いかがでしょうか?この経緯のどこに問題があったのか?それは・・・
自社の課題を解決できると思った
の部分です。
どのケースも同じなのですが、ここで言う「自社の課題」とはどのようなものだったのか、どなたに聞いても曖昧な答えが返ってくるばかりで、具体的に答えてくれることはありません。
強いて言えば、「課題」と言っているものが実は「慢性的な人不足をなんとかしたい」とか、「作業効率が悪いと思う」といった抽象的な表現に留まっており、さらに直接対策を実行することができない「問題レベル」に留まっているのです。
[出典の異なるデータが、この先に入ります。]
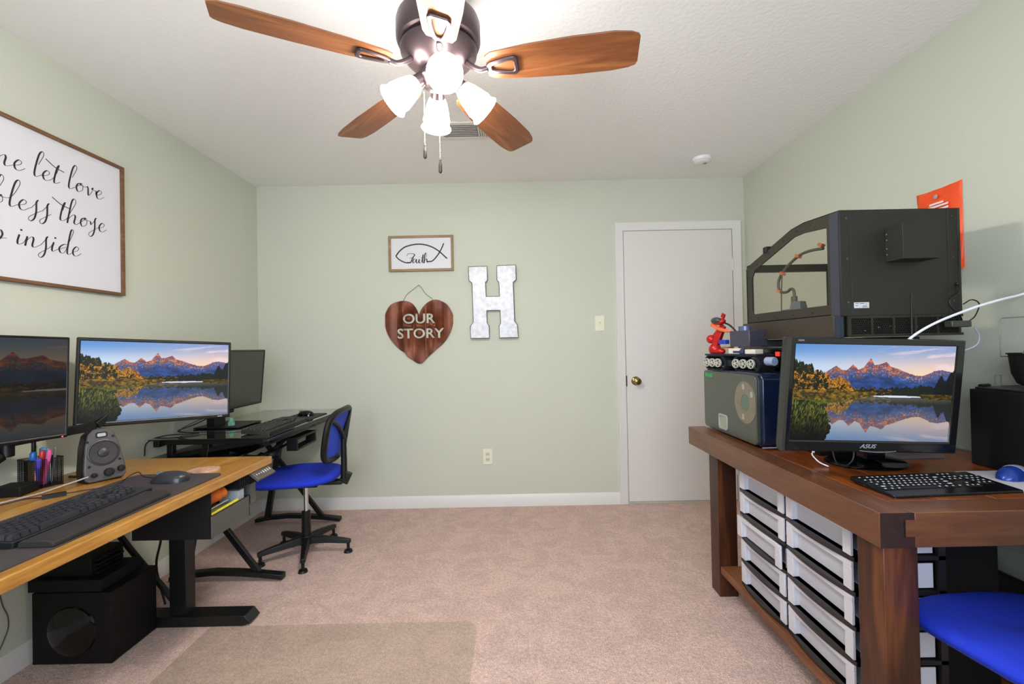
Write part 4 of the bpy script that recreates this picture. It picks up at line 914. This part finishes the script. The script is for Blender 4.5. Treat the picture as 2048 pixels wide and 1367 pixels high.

その状態で「これを解決したい」とITベンダーさんに提案を求めれば、当然「うちのシステムを導入すれば、こんなこともあんなこともできます。えぇ、業務もずいぶん自動化されますよ。XX社さんやYY社さんでもこんな効果が上がりましたから、御社にぴったりですよ。」という営業トークになることは当然です。
しかも、それらの話がすごく良く見えてしまう、または、導入した他社をうらやましくなってしまう、ことが起きるのがヒトの人情というものですね。
では、こうならないようにするにはどうすれば良かったのでしょうか?
それは、
経営課題と現場課題を抽出し
それらを分類・統合した上で
優先順位を「絶対対策要・できれば対策」などに分ける
そして、それをシステムを導入することでどのように解決できるのか、具体的な提案を受ける
ことが肝要なのです。
こう書けば当たり前のことに見えるかもしれませんが、やってみると実に難しく、たいていの場合は時間と工数がかかる割にきちんとまとめることができないものです。
もちろん、この部分はITベンダーさんに頼ることはほぼ不可能で、社内でやるべきプロジェクト活動となります。
IT化にしろRPA導入にしろ、これらができて始めて成功の可能性が出てくるので、これをすっとばして何かを導入すれば今回のお話の様な結末になることは必然です。
経営課題や現場課題をきちんと具体的にまとめ続けることができる活動体制の構築と維持、これがIT導入の基本的なコツだ、ということをご理解頂ければ幸いです。
頑張って導入したけどムダだった、と後悔するIT化はなんとしても避けたいですね。